Created Meaning

Oct 14, 2009 10:12

What have been the lessons of this semester so far?

Identity, in all its forms and permutations, is a social construct rooted in physical manifestation.  Gender, race, class, sexuality, knowledge: these are determined by culture, inescapably so.  The individual chooses to accept or reject these identifying markers, but this is still participation, engagement.  Objective reality exists such that water is composed of hydrogen and oxygen, objects drifting in space follow a causal trajectory, and only .004% of the known/knowable universe is composed of the materials from which every object in this solar system is made.  History has a dual nature: the objective reality in which only events occur, and the subjective, narrative variety in which motivation becomes a factor.

Science fiction is, intentionally or not, laden with the social constructs under which the author operates; its popularity is a measure of social resonance, and therefore sci-fi is a viable avenue of social inquiry.  Cyborg imagery means what the observer thinks it means, because the audience, too, is laden with social constructs.  Context is construct; the motivation of the speaker (motivational or not) is subject to historical narrative-building, just as all history is subject to the motivation of the historian.  If history is a narrative, then all historians are, at best, writers of realistic fiction.  Anything more than that is objectivity, which, while true, is also meaningless.

Nevertheless - subjectivity is subject to objectivity.  Reality is that it is, and trumps intent.  If an objective truth is knowable and known, then any narrative which incontrovertibly contradicts objective truth is, by elimination, untrue.  A history in which no one dies is untrue.  A history in which water flows uphill is untrue.  History in which whole populations are invisible?  The difference between history and fiction is in structural integrity.  The steeper an incline, the more the force of descent will resemble gravity.  The same for narrative and reality.

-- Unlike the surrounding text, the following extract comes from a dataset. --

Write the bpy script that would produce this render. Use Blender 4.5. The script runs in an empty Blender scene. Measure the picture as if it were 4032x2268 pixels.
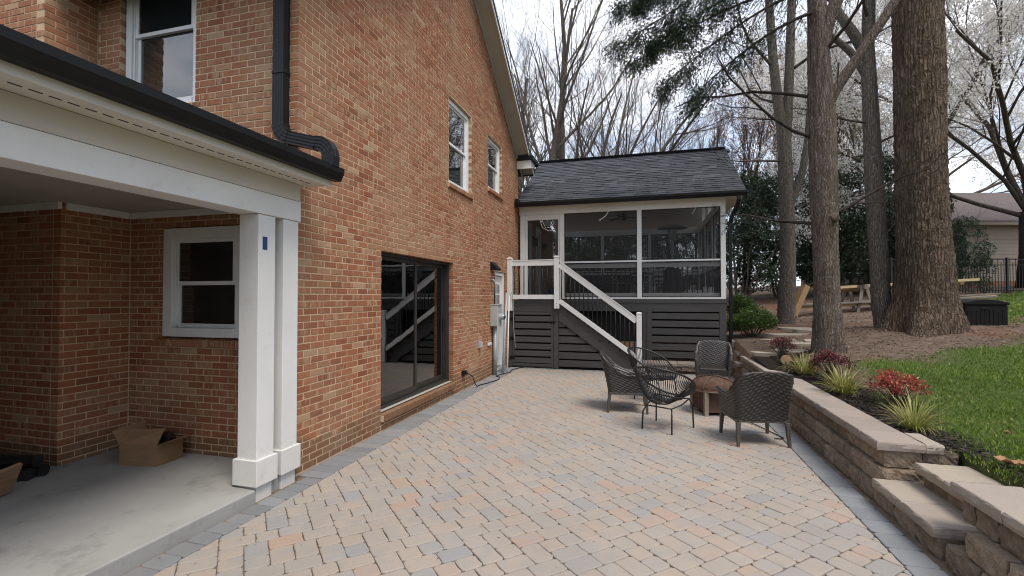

Time, like history, is dualistic.  Objectively, it is the meaningless progression of immeasurable moments; a continuum relative to space and motion.  Subjectively, it is the tool of "tradition" and progress, social change and stability.  It is a narrative weapon; "this is how it always was", "this is how it was before".  It enables illusion, delusion and immersion.  Truth: Oscar Wilde's great grandson is only thirty years old this year.  Marriage today does not mean what marriage meant five hundred years ago.  Neither does sex, or religion.  There is no such thing as "always"; yet the word is used, consistently, to create or demolish narratives subject to the purposes of the narrator.  The goal of history is not to be more true, but to affect narrative truth, to alter constructs or destroy them.

The individual is a process, reflected in and reflecting the social narrative.  The direction of that narrative is a choice, independent of objective reality or metaphysical possibility.  Since metaphysics are literally beyond physics, they are immeasurable, and therefore largely irrelevant.  Whether there is a God beyond, above or through the cosmos, or three gods, or ten, Heaven, Hell, Shangrila or nothing at all, the truth of this specific reality is the decision of physically manifested beings within this reality.  That is to say, while decisions may be informed by an individual's belief about what may or may not exist outside of physicality, the actions taken, or not, are the product of a choice, made by an individual incorporated into this objective history, and the consequences are bound in physics and construct.

Conclusion?  Hybridization.  Objectivity holds, while subjectivity gains relevance.  The molecule matters, and the individual matters, and history is the story we choose to tell ourselves.  The narrative of social history is the measure of the society that creates it, and, like science fiction, reflects upon the constructs from which it derives.